Luis Alberto Garcia and Isabel Santos in “Ya no es Antes”
Q – In “Ya no Es Antes” (Not Like Before), you’re reunited with Isabel Santos, your co-star from Clandestinos. What was it like to work with her again? What resonances will this have for Cuban audiences?
A – Isabel Santos is a prestigious Cuban actress and I’ve been honoured to be her cinematographic and television partner for a long time. In this year’s edition of Havana Glasgow Film Festival, Scottish audiences will have the opportunity to watch the first film in which we appeared together, “Clandestinos” in 1987, and the last, “Ya no es Antes”, in 2017.
We function as a clock mechanism. If one is fortunate enough, you will also find your other half in a film. To give and to receive in acting is the “sine qua non” condition for everything to flow and for the spectator to enter the game, which consists in fabricating lies that turn into truths. Isabel and I are really different in real life, but in film we become (because God, or whatever exists, wanted it)an indissoluble unity when we act. We sense, guess, what the other suggests or plans. It’s chemistry. There is no other word that can explain this.
Cuban audiences like to see us together on screen and they know we would both leave our skin behind in order to become real characters. For them it is a celebration. For us, it’s a gift of love, to be loved by our own.
Cubans were eager to be reunited with us. They were very curious to see if that chemistry was still there, knowing that we were facing the challenge of maintaining an intense dialogue between two characters inside the confines of an apartment.

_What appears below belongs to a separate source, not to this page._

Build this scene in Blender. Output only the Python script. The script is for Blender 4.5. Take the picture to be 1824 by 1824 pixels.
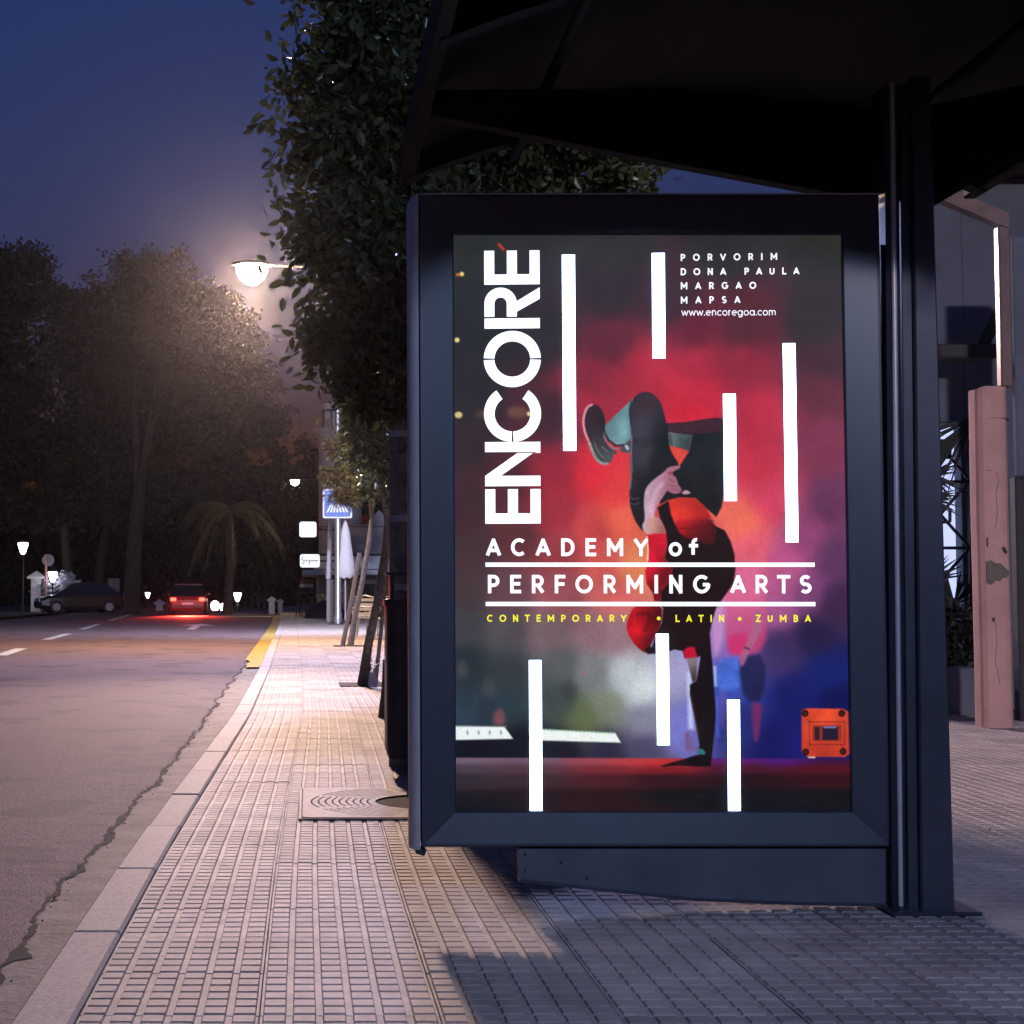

Thirty years after our first appearance as a couple, we received them with more wrinkles but I also like to think that with more knowledge and well oiled tools. I am very happy with our performances in “Ya no es Antes”. I think we both manage to condense within those two characters, mistreated by life but still hopeful about it, our own experiences and hopes. The audience knows when someone is exposing their demons and rewards you for it.